According to The Hill, Senators Kamala Harris, Cory Booker, and Tim Scott are all working to make lynching a federal hate crime, and they already have the support of 18 other senators.  Scott is the only Republican senator to support the bill so far.

Harris said in a statement on Friday: “Lynching is a dark, despicable part of our history, and we must acknowledge that, lest we repeat it.”

“This measure is certainly well past due, and I am glad to be able to join in efforts that will underscore the severity of this crime,” Scott said in a statement. “This piece of legislation sends a message that together, as a nation, we condemn the actions of those that try to divide us with violence and hate.”

To get the bill through the Senate, Booker, Scott, and Harris will need either the support of 60 senators, or a deal to pass the bill by a voice vote.

But so many people are surprised that a bill like this doesn’t already exist. Booker called the lack of legislation against lynching “ a travesty.”

“This sends a very powerful message,” Booker said to The New York Times. “Literally thousands of African-Americans were being lynched throughout history, and the Senate never stepped up to pass any legislation to stop this heinous, despicable behavior.”

According to Harris’ office, Congress has tried and failed to pass anti-lynching legislation nearly 200 times since 1918.

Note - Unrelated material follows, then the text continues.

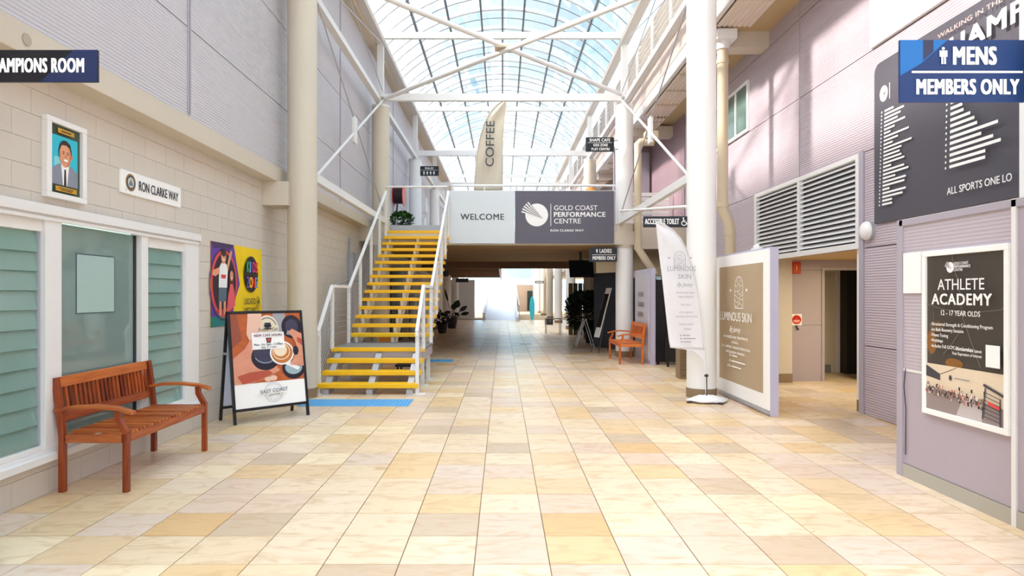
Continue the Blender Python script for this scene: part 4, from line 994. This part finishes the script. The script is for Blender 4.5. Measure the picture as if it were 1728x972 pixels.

Even Republicans like Mitch McConnell are surprised by the law not already being in effect. ”Gosh, I thought we did that many years ago,” the Senate Majority Leader said recently when asked if he would support an anti-lynching law. “Honestly, I hadn’t thought about it. I thought that was done back during LBJ or some period like that. But if we need one at the federal level, I certainly would support it.”

The nation’s first memorial to the victims of lynching opened in Alabama this past April. The National Memorial for Peace and Justice commemorates 4,400 African Americans who were killed in lynchings and other racism-related murders between 1877 and 1950.